Debounce in JavaScript and Go

What is debounce by example

Adding city suggestions to a form field is a good example of why naive implementations fail: calling the API on every keystroke can turn into a self-imposed DDoS. A better approach is to wait for a pause in typing — say, 1 second — before firing the request, resetting the timer on each keystroke. This pattern is called debounce.

JavaScript solution

JS is single-threaded and Event Loop guarantees that only one function is executed at a time. Because of that we don’t need to worry about race conditions.

// Takes a function as an input and returns debounced version of the function
function debounce(fn, wait) {
    let timeoutId;

    return function(...args) {
        clearTimeout(timeoutId);

        timeoutId = setTimeout(() => {
            fn.apply(this, args);
        }, wait)
    }
}        

Go solution

Go's GMP scheduler makes execution order non-deterministic, so any debounce implementation needs a synchronization mechanism. We also can't easily accept arbitrary arguments and forward them to any function.

We use time.AfterFunc — it avoids explicit synchronization in user code, since the runtime handles timer scheduling internally, and unlike channel-based timers, it doesn't require channel draining.

func debounceAfterFunc(fn func(), wait time.Duration) func() {
 timer := time.AfterFunc(0, fn)
 timer.Stop()

 return func() {
  timer.Reset(wait)
 }
}        

One edge case: if Reset is called at the exact moment the timer fires, fn may execute twice. In Go ≤ 1.22, calling .Stop() before .Reset() is recommended to avoid this — though for input debouncing, the race is harmless in practice. Go 1.23 fixed the underlying issue, making the stop-before-reset pattern unnecessary.

Handling arguments

In JavaScript we can forward any arguments to the wrapped function effortlessly thanks to rest parameters (...args) and Function.prototype.apply. Go's type system doesn't allow this out of the box — a func() signature accepts no arguments, and any variadics would lose all type safety.

Easiest solution is to use closure:

debounced := debounce(func() {
    fetchCities(inputValue) // inputValue is captured from the outer scope
}, 300*time.Millisecond)        

This works well for the typical debounce use case (e.g. a UI input handler) because the function is always called with the latest value anyway — exactly what the closure captures.

If you need to support arbitrary argument types, your options are generics with a struct wrapper, code generation, or reflection — each adding complexity that the closure approach avoids entirely.

Conclusion

Debounce implementation is straightforward in both languages. JavaScript’s single-threaded model makes it trivial to reason about — no synchronization needed. Go requires more care, but the standard library provides all the necessary tools.

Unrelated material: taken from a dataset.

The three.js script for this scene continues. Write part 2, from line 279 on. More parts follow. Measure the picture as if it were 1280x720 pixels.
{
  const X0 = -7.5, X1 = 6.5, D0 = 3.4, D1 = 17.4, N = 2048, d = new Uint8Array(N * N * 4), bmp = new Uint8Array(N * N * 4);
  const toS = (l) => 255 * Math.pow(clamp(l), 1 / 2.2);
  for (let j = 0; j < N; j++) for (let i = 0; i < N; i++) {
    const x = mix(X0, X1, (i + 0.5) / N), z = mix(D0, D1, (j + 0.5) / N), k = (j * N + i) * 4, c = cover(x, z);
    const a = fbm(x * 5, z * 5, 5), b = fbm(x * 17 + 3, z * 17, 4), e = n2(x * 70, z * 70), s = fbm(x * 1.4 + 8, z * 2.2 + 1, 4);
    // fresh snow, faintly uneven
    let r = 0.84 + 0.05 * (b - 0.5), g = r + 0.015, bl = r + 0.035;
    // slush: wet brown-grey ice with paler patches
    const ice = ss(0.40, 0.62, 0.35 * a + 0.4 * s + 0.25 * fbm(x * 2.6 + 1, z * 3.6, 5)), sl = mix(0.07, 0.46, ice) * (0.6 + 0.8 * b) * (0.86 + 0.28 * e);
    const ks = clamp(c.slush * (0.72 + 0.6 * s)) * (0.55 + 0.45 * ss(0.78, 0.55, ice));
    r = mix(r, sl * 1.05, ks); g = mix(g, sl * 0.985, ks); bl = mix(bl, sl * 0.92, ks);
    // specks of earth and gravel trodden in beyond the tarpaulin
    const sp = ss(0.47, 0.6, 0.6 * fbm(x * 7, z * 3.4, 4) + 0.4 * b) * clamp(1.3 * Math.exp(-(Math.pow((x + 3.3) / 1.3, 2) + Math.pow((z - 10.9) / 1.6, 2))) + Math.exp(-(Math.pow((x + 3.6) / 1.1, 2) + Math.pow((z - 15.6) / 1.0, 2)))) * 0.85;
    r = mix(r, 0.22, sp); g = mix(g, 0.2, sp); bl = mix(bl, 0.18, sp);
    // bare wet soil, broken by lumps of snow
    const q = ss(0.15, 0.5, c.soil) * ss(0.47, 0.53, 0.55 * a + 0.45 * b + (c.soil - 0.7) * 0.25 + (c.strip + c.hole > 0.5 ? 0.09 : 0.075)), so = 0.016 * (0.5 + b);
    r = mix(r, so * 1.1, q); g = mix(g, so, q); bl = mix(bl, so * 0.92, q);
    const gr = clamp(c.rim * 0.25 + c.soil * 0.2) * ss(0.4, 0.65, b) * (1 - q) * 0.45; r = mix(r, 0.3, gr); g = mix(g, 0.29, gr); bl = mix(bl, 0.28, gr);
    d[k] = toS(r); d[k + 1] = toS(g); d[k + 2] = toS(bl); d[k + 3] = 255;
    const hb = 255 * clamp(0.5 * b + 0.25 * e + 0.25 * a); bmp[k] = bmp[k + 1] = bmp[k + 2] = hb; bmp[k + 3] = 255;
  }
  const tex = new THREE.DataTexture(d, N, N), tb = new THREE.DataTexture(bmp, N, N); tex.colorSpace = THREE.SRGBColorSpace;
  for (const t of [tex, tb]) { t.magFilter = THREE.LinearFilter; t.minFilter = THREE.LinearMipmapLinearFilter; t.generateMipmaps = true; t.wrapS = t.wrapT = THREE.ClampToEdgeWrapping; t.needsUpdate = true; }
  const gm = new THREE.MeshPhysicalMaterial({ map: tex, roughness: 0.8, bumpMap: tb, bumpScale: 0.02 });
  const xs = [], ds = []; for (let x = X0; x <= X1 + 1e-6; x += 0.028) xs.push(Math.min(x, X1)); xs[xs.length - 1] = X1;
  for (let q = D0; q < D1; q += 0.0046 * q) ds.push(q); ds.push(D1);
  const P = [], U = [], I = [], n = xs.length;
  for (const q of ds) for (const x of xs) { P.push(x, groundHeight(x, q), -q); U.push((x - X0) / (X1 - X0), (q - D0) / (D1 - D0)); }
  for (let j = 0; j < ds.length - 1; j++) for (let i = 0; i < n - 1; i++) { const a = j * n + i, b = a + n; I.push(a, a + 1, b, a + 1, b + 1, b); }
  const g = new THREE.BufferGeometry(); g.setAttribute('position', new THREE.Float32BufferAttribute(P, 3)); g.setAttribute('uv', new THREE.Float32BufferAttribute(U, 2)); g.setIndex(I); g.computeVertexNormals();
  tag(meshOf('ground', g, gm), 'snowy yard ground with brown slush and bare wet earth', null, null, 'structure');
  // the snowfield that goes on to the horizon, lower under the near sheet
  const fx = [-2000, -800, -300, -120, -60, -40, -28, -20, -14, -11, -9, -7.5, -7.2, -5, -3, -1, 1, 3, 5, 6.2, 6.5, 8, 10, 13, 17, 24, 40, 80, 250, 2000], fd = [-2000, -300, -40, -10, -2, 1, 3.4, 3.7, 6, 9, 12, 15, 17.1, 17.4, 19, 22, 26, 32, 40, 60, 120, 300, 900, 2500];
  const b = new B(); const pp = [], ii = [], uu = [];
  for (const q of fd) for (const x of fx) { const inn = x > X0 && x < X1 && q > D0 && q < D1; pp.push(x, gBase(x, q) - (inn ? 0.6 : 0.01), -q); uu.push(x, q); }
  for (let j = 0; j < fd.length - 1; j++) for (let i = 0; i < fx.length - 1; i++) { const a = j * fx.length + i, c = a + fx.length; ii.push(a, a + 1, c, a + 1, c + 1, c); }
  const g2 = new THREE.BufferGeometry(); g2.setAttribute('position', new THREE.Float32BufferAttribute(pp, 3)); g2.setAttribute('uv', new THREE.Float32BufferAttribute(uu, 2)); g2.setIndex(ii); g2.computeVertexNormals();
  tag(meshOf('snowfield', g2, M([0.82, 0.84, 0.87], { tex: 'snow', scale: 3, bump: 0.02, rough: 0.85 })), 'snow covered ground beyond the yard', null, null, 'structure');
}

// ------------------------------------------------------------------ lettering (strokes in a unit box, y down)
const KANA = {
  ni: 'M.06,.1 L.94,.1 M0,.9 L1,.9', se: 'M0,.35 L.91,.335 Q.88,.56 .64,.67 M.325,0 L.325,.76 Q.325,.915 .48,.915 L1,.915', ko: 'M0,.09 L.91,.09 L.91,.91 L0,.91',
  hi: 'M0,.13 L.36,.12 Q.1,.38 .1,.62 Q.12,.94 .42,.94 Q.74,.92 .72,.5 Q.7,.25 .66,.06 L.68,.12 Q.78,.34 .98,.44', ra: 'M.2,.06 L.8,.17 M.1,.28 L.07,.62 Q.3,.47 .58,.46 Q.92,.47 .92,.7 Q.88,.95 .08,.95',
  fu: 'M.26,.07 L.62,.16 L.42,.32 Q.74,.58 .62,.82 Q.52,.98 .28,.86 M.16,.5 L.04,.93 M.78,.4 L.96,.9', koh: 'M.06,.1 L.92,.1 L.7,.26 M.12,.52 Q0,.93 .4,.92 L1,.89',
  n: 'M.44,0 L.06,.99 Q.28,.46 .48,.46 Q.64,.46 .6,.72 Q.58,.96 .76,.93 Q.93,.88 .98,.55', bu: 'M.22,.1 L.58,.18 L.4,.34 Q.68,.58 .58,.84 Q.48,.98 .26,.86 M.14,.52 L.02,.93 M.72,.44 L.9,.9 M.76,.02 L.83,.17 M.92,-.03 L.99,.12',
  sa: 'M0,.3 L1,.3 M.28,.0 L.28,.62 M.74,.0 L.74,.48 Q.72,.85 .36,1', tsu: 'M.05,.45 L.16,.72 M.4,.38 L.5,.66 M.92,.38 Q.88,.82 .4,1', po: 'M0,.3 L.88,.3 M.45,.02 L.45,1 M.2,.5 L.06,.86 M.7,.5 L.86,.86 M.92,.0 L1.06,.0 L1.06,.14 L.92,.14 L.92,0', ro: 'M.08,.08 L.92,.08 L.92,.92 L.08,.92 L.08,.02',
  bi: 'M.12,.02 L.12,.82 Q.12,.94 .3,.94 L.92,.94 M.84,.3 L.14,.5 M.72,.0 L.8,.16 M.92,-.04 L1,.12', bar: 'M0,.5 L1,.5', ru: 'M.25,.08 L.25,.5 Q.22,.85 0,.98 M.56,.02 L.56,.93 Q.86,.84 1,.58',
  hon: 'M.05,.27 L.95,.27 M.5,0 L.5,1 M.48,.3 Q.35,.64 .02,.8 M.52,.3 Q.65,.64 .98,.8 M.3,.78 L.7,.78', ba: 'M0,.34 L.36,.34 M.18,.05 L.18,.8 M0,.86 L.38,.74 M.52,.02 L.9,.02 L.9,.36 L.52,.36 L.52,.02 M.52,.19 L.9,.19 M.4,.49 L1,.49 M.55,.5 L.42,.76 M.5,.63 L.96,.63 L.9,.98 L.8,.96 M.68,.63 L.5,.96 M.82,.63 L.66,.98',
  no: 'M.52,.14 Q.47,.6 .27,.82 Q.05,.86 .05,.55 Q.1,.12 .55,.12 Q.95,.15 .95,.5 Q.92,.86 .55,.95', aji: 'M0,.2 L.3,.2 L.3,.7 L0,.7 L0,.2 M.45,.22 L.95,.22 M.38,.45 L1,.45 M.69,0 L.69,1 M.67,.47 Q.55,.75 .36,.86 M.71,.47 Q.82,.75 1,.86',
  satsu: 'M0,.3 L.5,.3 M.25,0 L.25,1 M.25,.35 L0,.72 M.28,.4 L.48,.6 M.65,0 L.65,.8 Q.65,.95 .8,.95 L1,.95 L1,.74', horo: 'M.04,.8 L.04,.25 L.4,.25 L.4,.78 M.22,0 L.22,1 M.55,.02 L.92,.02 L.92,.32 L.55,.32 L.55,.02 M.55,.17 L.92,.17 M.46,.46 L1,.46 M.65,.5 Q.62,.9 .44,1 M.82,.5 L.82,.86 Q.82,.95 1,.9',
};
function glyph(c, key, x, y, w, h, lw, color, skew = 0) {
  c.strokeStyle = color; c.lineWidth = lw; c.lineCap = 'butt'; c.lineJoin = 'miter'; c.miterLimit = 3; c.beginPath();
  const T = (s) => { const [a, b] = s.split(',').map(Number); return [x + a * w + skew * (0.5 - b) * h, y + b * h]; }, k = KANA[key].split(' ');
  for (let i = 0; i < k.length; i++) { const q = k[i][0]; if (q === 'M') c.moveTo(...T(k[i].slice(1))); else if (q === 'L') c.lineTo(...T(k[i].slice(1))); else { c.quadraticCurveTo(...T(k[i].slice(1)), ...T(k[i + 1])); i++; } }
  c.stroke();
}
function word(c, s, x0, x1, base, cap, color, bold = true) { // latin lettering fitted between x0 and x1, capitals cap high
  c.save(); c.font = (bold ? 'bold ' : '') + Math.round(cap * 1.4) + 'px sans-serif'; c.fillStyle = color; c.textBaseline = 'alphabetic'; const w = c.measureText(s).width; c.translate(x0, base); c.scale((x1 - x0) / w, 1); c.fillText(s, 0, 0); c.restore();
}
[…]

If you’re targeting Go 1.23+, time.AfterFunc is the cleanest solution: no channels, no context, no manual draining. For older versions, time.AfterFunc still works, but .Stop() must be called before .Reset() — otherwise if the timer fires at the exact moment of reset, fn may be called twice. For channel-based timers (NewTimer), an additional manual drain of timer.C is required after .Stop() before calling .Reset().